— START —

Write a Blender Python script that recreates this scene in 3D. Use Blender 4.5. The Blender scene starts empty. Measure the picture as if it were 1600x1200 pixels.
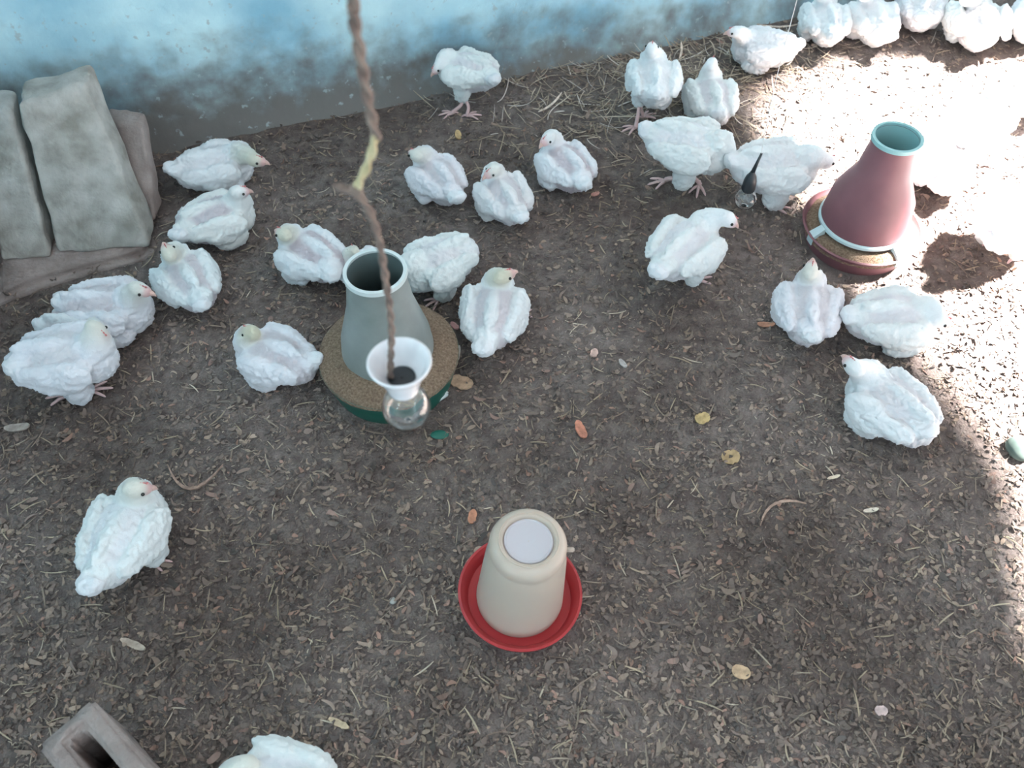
import bpy, bmesh, math, random
import numpy as np
from mathutils import Vector, Matrix, noise
from mathutils.geometry import tessellate_polygon

C = bpy.context.scene.collection
S = bpy.context.scene
R = math.radians

# ------------------------------------------------------------------ camera
F, HC, P = 1400.0, 1.75, R(52.5)
cd = bpy.data.cameras.new('camera'); cam = bpy.data.objects.new('camera', cd); C.objects.link(cam)
cam.location = (0, 0, HC); cam.rotation_euler = (R(90) - P, 0, 0)
cd.sensor_width = 36; cd.lens = F * 36 / 1600; cd.clip_start = .02
cd.dof.use_dof = True; cd.dof.focus_distance = 2.15; cd.dof.aperture_fstop = 4.5
S.camera = cam
# ------------------------------------------------------------------ light
w = bpy.data.worlds.new('sky'); S.world = w; w.use_nodes = True
bg = w.node_tree.nodes['Background']; bg.inputs[0].default_value = (.74, .90, 1.0, 1); bg.inputs[1].default_value = 1.0
SUN_EL, SUN_AZ = R(56), R(14)
SUN_D = Vector((math.cos(SUN_EL) * math.cos(SUN_AZ), math.cos(SUN_EL) * math.sin(SUN_AZ), math.sin(SUN_EL)))
ld = bpy.data.lights.new('sun', 'SUN'); ld.energy = 140; ld.angle = R(5.5); ld.color = (1, .97, .92)
sun = bpy.data.objects.new('sun', ld); C.objects.link(sun)
sun.rotation_euler = SUN_D.to_track_quat('Z', 'Y').to_euler(); sun.location = SUN_D * 8
S.view_settings.view_transform = 'Standard'; S.view_settings.look = 'None'
S.view_settings.gamma = 1; S.view_settings.use_curve_mapping = False
S.view_settings.exposure = 0.62

CP, SP = math.cos(P), math.sin(P)
def ray(px, py):
    a, b = (px - 800) / F, (py - 600) / F
    return Vector((a, CP - b * SP, -(SP + b * CP)))
def at(px, py, z=0.0):
    d = ray(px, py); return Vector((0, 0, HC)) + d * ((z - HC) / d.z)
def at_y(px, py, y):
    d = ray(px, py); return Vector((0, 0, HC)) + d * (y / d.y)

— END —

Set down all the data again exactly as above, pictures excluded.

Write a Blender Python script that recreates this scene in 3D. Use Blender 4.5. The Blender scene starts empty. Measure the picture as if it were 1600x1200 pixels.
import bpy, bmesh, math, random
import numpy as np
from mathutils import Vector, Matrix, noise
from mathutils.geometry import tessellate_polygon

C = bpy.context.scene.collection
S = bpy.context.scene
R = math.radians

# ------------------------------------------------------------------ camera
F, HC, P = 1400.0, 1.75, R(52.5)
cd = bpy.data.cameras.new('camera'); cam = bpy.data.objects.new('camera', cd); C.objects.link(cam)
cam.location = (0, 0, HC); cam.rotation_euler = (R(90) - P, 0, 0)
cd.sensor_width = 36; cd.lens = F * 36 / 1600; cd.clip_start = .02
cd.dof.use_dof = True; cd.dof.focus_distance = 2.15; cd.dof.aperture_fstop = 4.5
S.camera = cam
# ------------------------------------------------------------------ light
w = bpy.data.worlds.new('sky'); S.world = w; w.use_nodes = True
bg = w.node_tree.nodes['Background']; bg.inputs[0].default_value = (.74, .90, 1.0, 1); bg.inputs[1].default_value = 1.0
SUN_EL, SUN_AZ = R(56), R(14)
SUN_D = Vector((math.cos(SUN_EL) * math.cos(SUN_AZ), math.cos(SUN_EL) * math.sin(SUN_AZ), math.sin(SUN_EL)))
ld = bpy.data.lights.new('sun', 'SUN'); ld.energy = 140; ld.angle = R(5.5); ld.color = (1, .97, .92)
sun = bpy.data.objects.new('sun', ld); C.objects.link(sun)
sun.rotation_euler = SUN_D.to_track_quat('Z', 'Y').to_euler(); sun.location = SUN_D * 8
S.view_settings.view_transform = 'Standard'; S.view_settings.look = 'None'
S.view_settings.gamma = 1; S.view_settings.use_curve_mapping = False
S.view_settings.exposure = 0.62

CP, SP = math.cos(P), math.sin(P)
def ray(px, py):
    a, b = (px - 800) / F, (py - 600) / F
    return Vector((a, CP - b * SP, -(SP + b * CP)))
def at(px, py, z=0.0):
    d = ray(px, py); return Vector((0, 0, HC)) + d * ((z - HC) / d.z)
def at_y(px, py, y):
    d = ray(px, py); return Vector((0, 0, HC)) + d * (y / d.y)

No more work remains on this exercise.